By Hill’s teens her father left and her mother was on her own, struggling to support the family. Her mother’s job as a secretary for a life insurance company didn’t pay enough to keep the family afloat and with the job, she couldn’t qualify for benefits. Stuck, Hill’s mother quit her job. Watching her mother struggle launched Hill on her path towards a lifetime of fighting for workers’ rights and dignity. Her mother eventually went to college and earned a teaching degree but for Hill, “in the back of my head, that was connected with my destiny.”
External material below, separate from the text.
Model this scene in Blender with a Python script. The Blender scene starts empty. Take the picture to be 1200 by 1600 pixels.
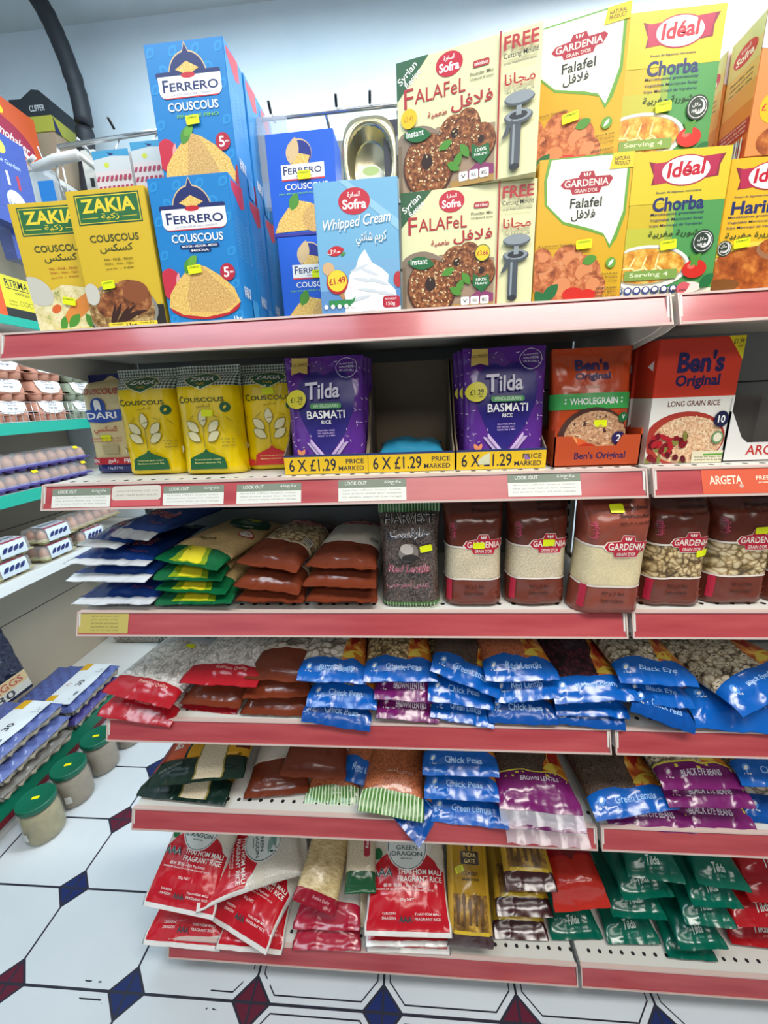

That destiny didn’t immediately lead to a career in the law. Instead, Hill became a singer, an actress, an English teacher, a labor educator, and an organizer for the New York Committee for Occupational Safety and Health. She was 42 and had two children when she learned that one of her college classmates from Central State College was a judge and the head of the Ohio Black Women’s Judge’s Association. The idea of law school clicked. “I dared myself to go because I thought if she can be a lawyer and a judge then, my goodness, I could too.” Representation matters.
Law school led Hill back to Mississippi. In 1992, Andre Jones, a 17-year-old Black boy arrested for auto-theft the day before he was supposed to start college was found hanging by his shoe laces in a jail in Simpson County, Mississippi. Appalled, Hill volunteered to go down to Mississippi and help with the case.
That trip was the start of CUNY’s Mississippi Project and Hill’s work as a Mississippi civil and human rights lawyer. During the investigation, she and coworkers stopped at a lunch counter. The waitress behind the counter struck up a conversation about the case and mentioned, off-hand, the Sheriff had beat her “but you know, I deserved it, I was bad.” That statement struck a chord with Hill. “For me, when she said she deserved a beating under the color of law, I said, this is the work.”
She moved to Mississippi when she graduated and, after working briefly as a Skadden Fellow for North Mississippi Rural Legal Services and the Mississippi ACLU and as the Southern Regional Director Center for Constitutional Rights, she founded the Mississippi Worker’s Center for Human Rights. The Worker’s Center is novel and tenacious. With Hill at its helm the Center fights for economic justice for communities of color. It provides organizing support and trainings for low wage workers in Mississippi. It combats poor working conditions and worker mistreatment through community education and outreach. It runs direct action campaigns to improve the state’s workers’ compensation law and expose poor housing conditions. It trains law students from CUNY University each spring. And it uses litigation to bring justice to Black workers and fight against racial discrimination and sexual harassment.
An hour talking with Hill was enough to know that she is a story teller and that I had barely scratched the surface. She mentioned offhand that she used to sing in a group, Serious Buziness, that wrote civil rights protest songs, that she and the group are included in a book about Pete Seeger, that she is a poet, that she worked to provide support for victims of Hurricane Katrina…
Hill told me that she has a picture of Fannie Lou Hamer that she looks at each day. To her, Hamer is a reminder of all that is possible. She is a reminder that movements are built and won through courage, skill, and optimism. Those values are what she hopes her legacy will be. She “considers [herself] to be a person of privilege, who has a responsibility… I can sit at tables where folks would never be allowed to be and if I can sit there, I try to bring them in the room with me and remind them of who isn’t there.”
Hill has built a civil rights, women’s rights, and workers’ rights movement in Mississippi. That’s no small feat. The TIME’S UP Legal Defense Fund is proud to work with her and this Black History Month, honor all that she has accomplished.